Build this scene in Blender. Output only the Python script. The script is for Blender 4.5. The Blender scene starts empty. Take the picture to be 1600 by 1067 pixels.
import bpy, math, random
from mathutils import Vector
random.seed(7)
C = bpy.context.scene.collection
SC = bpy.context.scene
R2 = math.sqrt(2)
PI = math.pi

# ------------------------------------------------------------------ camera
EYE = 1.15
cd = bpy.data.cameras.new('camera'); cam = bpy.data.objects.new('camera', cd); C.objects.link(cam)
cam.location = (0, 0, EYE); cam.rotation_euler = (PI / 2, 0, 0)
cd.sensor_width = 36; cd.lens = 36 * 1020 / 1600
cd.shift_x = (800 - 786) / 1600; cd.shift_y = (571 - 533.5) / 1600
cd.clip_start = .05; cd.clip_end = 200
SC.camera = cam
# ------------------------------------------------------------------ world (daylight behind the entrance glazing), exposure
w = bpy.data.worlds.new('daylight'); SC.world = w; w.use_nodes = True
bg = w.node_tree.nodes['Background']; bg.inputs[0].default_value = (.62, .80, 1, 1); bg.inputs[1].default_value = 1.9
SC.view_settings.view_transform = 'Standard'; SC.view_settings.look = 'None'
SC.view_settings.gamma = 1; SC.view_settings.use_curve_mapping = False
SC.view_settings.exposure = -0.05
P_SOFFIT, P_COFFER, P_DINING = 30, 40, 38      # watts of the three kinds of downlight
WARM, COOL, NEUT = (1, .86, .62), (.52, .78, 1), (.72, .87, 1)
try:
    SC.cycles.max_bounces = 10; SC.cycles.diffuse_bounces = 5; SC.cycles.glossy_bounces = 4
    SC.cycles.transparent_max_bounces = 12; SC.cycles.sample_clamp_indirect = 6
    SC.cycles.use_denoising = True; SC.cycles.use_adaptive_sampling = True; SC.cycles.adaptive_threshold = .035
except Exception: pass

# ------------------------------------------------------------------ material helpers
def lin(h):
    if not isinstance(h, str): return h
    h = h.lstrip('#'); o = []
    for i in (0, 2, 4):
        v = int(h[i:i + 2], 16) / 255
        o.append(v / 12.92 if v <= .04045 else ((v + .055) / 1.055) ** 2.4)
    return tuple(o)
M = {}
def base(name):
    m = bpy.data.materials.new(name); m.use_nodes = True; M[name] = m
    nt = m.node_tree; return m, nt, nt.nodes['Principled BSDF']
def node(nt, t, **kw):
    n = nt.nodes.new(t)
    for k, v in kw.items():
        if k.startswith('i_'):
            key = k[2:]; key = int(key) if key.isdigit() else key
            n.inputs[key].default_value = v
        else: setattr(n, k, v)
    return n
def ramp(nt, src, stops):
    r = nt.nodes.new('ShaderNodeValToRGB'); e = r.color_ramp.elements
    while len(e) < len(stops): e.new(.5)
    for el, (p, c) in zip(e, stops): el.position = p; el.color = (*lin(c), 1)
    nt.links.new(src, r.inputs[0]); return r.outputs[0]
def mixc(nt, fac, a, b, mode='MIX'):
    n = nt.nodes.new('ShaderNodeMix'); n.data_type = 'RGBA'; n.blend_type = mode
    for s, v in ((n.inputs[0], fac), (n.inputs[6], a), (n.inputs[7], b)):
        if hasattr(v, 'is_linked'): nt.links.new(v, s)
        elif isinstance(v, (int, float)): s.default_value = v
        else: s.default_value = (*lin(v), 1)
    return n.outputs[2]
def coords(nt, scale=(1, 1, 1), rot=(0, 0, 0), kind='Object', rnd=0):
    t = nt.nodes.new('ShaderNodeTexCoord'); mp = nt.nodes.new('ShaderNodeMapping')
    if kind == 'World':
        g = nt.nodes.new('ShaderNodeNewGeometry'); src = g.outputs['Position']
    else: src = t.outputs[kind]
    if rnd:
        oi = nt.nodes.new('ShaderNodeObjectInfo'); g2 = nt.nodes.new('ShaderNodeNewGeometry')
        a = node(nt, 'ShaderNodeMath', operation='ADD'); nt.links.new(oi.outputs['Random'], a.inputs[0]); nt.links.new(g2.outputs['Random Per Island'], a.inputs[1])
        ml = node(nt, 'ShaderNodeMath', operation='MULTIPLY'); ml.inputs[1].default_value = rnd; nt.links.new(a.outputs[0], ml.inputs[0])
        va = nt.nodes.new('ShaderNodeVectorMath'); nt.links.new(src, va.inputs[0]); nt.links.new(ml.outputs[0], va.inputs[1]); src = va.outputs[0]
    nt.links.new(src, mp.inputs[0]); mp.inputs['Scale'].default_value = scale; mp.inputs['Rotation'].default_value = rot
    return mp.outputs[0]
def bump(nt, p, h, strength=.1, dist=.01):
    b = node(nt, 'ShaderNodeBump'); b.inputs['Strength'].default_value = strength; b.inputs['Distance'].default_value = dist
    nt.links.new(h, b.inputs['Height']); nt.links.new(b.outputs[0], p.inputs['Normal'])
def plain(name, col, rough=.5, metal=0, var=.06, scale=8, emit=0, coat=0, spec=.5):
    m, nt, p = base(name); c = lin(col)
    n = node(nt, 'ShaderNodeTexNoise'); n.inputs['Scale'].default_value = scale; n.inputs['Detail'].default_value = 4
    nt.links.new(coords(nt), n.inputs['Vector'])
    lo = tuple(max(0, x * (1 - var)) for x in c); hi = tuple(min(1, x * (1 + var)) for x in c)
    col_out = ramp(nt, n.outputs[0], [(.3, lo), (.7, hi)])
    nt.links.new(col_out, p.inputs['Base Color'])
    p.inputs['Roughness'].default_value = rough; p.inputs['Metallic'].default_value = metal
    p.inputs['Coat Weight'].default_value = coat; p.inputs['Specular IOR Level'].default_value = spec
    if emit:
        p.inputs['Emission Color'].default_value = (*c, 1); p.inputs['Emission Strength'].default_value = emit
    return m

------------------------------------

• AIM OF THE EXERCISE:
Quote verbatim the opening lines of the listing above, ending with the line where "except Exception: pass" appears; include both endpoints and nothing more.

• ANSWER:
Build this scene in Blender. Output only the Python script. The script is for Blender 4.5. The Blender scene starts empty. Take the picture to be 1600 by 1067 pixels.
import bpy, math, random
from mathutils import Vector
random.seed(7)
C = bpy.context.scene.collection
SC = bpy.context.scene
R2 = math.sqrt(2)
PI = math.pi

# ------------------------------------------------------------------ camera
EYE = 1.15
cd = bpy.data.cameras.new('camera'); cam = bpy.data.objects.new('camera', cd); C.objects.link(cam)
cam.location = (0, 0, EYE); cam.rotation_euler = (PI / 2, 0, 0)
cd.sensor_width = 36; cd.lens = 36 * 1020 / 1600
cd.shift_x = (800 - 786) / 1600; cd.shift_y = (571 - 533.5) / 1600
cd.clip_start = .05; cd.clip_end = 200
SC.camera = cam
# ------------------------------------------------------------------ world (daylight behind the entrance glazing), exposure
w = bpy.data.worlds.new('daylight'); SC.world = w; w.use_nodes = True
bg = w.node_tree.nodes['Background']; bg.inputs[0].default_value = (.62, .80, 1, 1); bg.inputs[1].default_value = 1.9
SC.view_settings.view_transform = 'Standard'; SC.view_settings.look = 'None'
SC.view_settings.gamma = 1; SC.view_settings.use_curve_mapping = False
SC.view_settings.exposure = -0.05
P_SOFFIT, P_COFFER, P_DINING = 30, 40, 38      # watts of the three kinds of downlight
WARM, COOL, NEUT = (1, .86, .62), (.52, .78, 1), (.72, .87, 1)
try:
    SC.cycles.max_bounces = 10; SC.cycles.diffuse_bounces = 5; SC.cycles.glossy_bounces = 4
    SC.cycles.transparent_max_bounces = 12; SC.cycles.sample_clamp_indirect = 6
    SC.cycles.use_denoising = True; SC.cycles.use_adaptive_sampling = True; SC.cycles.adaptive_threshold = .035
except Exception: pass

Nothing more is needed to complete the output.